*Given information:*
*****
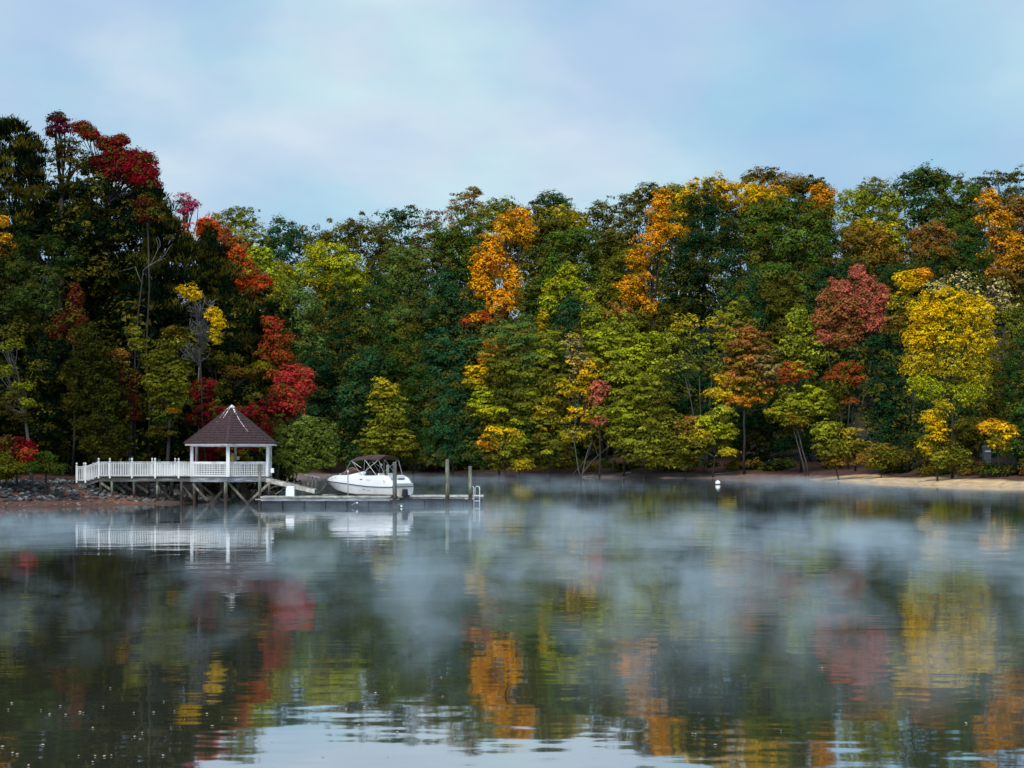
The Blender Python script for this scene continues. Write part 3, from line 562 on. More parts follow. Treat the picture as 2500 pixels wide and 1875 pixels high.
T('beech_tree', 'olive green tree with golden sprays hanging down one side', 'tree', 212, [(1105,740,50,34,'sage'),(1145,770,42,44,'sage'),(1105,800,44,44),(1140,850,44,50),(1070,745,22,14,'amber'),(1060,775,24,12,'amber'),(1040,800,26,10,'gold'),(1030,825,26,9,'mustard'),(1045,845,26,10,'lime'),(1040,870,24,9,'lime'),(1060,890,26,10,'lime'),(1100,900,50,34,'dkolive'),(1060,930,30,26,'dkolive')], 'olive', 'spray', dens=1.5, group=FG)
T('maple_tree', 'low golden spray of leaves over the water right of the dock pilings', 'tree', 206, [(1085,938,38,12,'gold'),(1060,958,28,10,'amber'),(1110,955,24,14,'limeolive'),(1085,985,44,20,'dkolive'),(1130,1000,16,8,'mustard')], 'gold', 'spray', group=FG)
T('oak_tree', 'dark green tree on the shore behind the golden spray', 'tree', 213, [(1110,950,44,34),(1150,930,40,44),(1050,975,40,30),(1165,975,44,30)], 'dkgreen', group=FG)
T('beech_tree', 'slender yellow-olive tree below the lime green cap-shaped tree', 'tree', 212, [(1190,745,28,30,'limeolive'),(1175,790,30,34),(1200,830,34,40),(1180,880,38,26,'mustard'),(1195,930,42,30),(1190,975,48,26,'dkolive')], 'olive', 'spray', dens=1.4, group=FG)
T('sweetgum_tree', 'thin-leaved grey and gold tree with bare twigs at its top', 'tree', 208, [(1238,745,18,30,'tan'),(1250,785,30,30,'tan'),(1240,835,34,26,'mustard'),(1275,800,28,26,'gold'),(1270,850,34,22,'gold'),(1255,895,34,18,'gold'),(1240,940,30,16,'mustard')], 'gold', 'sparse', dens=1.3, stems=2, fan=5, twigs=2, bark='bark_pale', group=FG)
T('maple_tree', 'tiny salmon red sapling between the grey-gold tree and the big lime one', 'tree', 207, [(1295,838,20,12),(1290,862,14,8),(1298,905,14,8)], 'salmon', 'spray', group=FG)
T('beech_tree', 'bright lime tree with spreading layered branches on the far shore', 'tree', 209, [(1300,740,36,22),(1345,715,40,26,'limeolive'),(1390,745,40,20),(1350,760,50,22,'lime'),(1330,800,44,26,'limeolive'),(1380,800,44,30,'lime'),(1350,850,50,34,'olive'),(1340,900,44,30,'olive')], 'lime', 'spray', dens=1.5, group=FG)
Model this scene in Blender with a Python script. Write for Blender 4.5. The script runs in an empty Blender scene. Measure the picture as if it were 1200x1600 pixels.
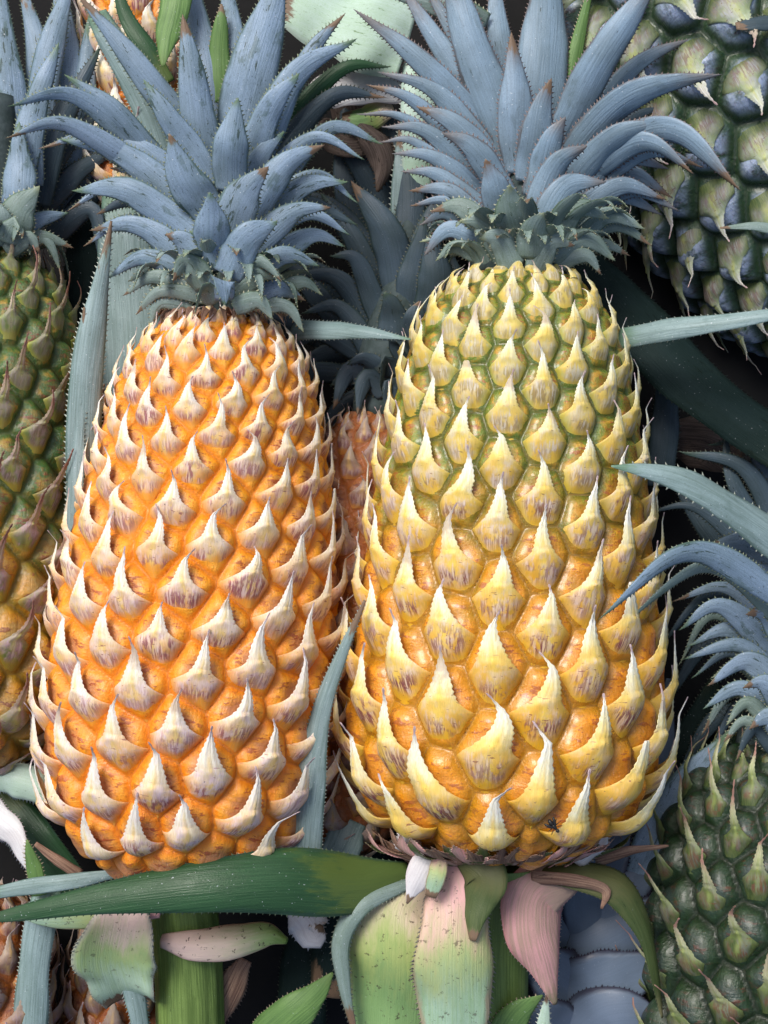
*****
Every line holding "script" should be copied out.

*Task solution:*
The Blender Python script for this scene continues. Write part 3, from line 562 on. More parts follow. Treat the picture as 2500 pixels wide and 1875 pixels high.
Model this scene in Blender with a Python script. Write for Blender 4.5. The script runs in an empty Blender scene. Measure the picture as if it were 1200x1600 pixels.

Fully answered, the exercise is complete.